Sam Hicks
Sam Hicks' photograph which SP42/1, C1905/4317 |
Sam Hicks came to Australia from Canton.
He was a young man of 18 or 19 upon arrival in 1894. In the course of the following decade, Hicks worked as a cabinet maker which, along with gardening and shopkeeping, was a common occupation for Chinese men away from the goldfields. Possibly he came with joinery skills.
In 1903, Hicks returned to China for two years to visit his mother. To have any hope of returning to Australia, he had to prove his long-standing residence in the country. Sam did so, in part, by declaring his assets and interest in 'the Commonwealth' on his application for a Certificate of Domicile. Accordingly, we know that he owned a horse and cart and a greengrocer's business worth about £100. The latter had been bought from his uncle, Sam Williams, who also ran a shop on Lane Cove Road (Explore Records). Uncle Sam may have minded his nephew's shop in the younger man's absence.
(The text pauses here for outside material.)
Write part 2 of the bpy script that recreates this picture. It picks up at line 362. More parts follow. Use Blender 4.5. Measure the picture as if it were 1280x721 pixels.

The application also contained a reference from the local North Sydney police which noted that Sam had a 'good name' and had only been in Sydney for the last 10 months of the nine years he had spent in NSW.
And what of that name 'Sam Hicks'? It was almost certainly an adopted moniker. That it sounds like 'See Yip', the name of four counties southwest of Guangdong from where Hicks probably came, may be more than coincidental. Was 'Sam Hicks' a name given by a westerner in response to hearing See Yip?
It was not unusual for Chinese men to use western Christian names. Sam, Louie, Willie and Harry were among the more common. Sam Hicks, however, apparently changed his whole name, much as his uncle had probably done. Curiously, for one year in the Council ledgers, 'Sam' Hicks became 'Samuel'. Perhaps the shopkeeper took to introducing himself in that way to his landlord who, in turn, fronted the clerk to provide the details of his property and tenant. Possibly the clerk himself formalised Sam's name in his careful script without having met the man, assuming that Sam Hicks was one of the Anglo-Celtic majority. Westernising one's name may have been a strategy for minimising the harassment and bureaucracy that afflicted the local lives of Chinese men. Possibly it was also a way of fitting in, of integrating. Allen Lowe Linobviously called himself simply Allen Lowe for that is how his name appears in Council's ledgers in the 1920s. In one of those entries a clerk has written 'Chinese' beside the name so that Lowe's ethnicity should be known. We can only guess at the relevance of the annotation. Sam's listing in the 1904 edition of Sands Directory – the foremost guide to Sydney's residential and commercial addresses – was simply 'Hicks S., fruiterer' of 176 Blues Point Road.
In light of his probable name change, it is interesting to consider Sam's appearance. The Customs photograph that accompanies his Certificate of Domicile shows a man with the remains of a traditional Qing dynasty hairstyle of the period. The characteristic cropped fringe contrasts with the longer hair behind. Missing is the queue or pigtail, so much a feature of Chinese hairstyles and the subject of racist depiction and harassment.
Hicks shared the small block between Victoria and Mitchell Streets with 'Albon A.E., bootmaker'. A little farther along was another fruiterer, Charles Bowtell. His business was part of a retail precinct which included butchers and grocers. Willington and Son's large grocery store had been a landmark on the corner of Blues Point Road and King George Street since the 1870s. The presence of other outlets, if not other fruiterers, was a benefit in those pre-supermarket, pre-automobile times - for the shopper could buy much of what was needed within a few blocks. The butcher might attract customers who would also drop in to see Sam Hicks for oranges, lemons or bananas. It was not quite 'one-stop shopping' but there was convenience in such a congregation.
One can only wonder at the nature of the competition between the grocers and the choices made by their customers. Did Hicks overcome prejudice by providing the low-cost produce for which the Chinese were renowned?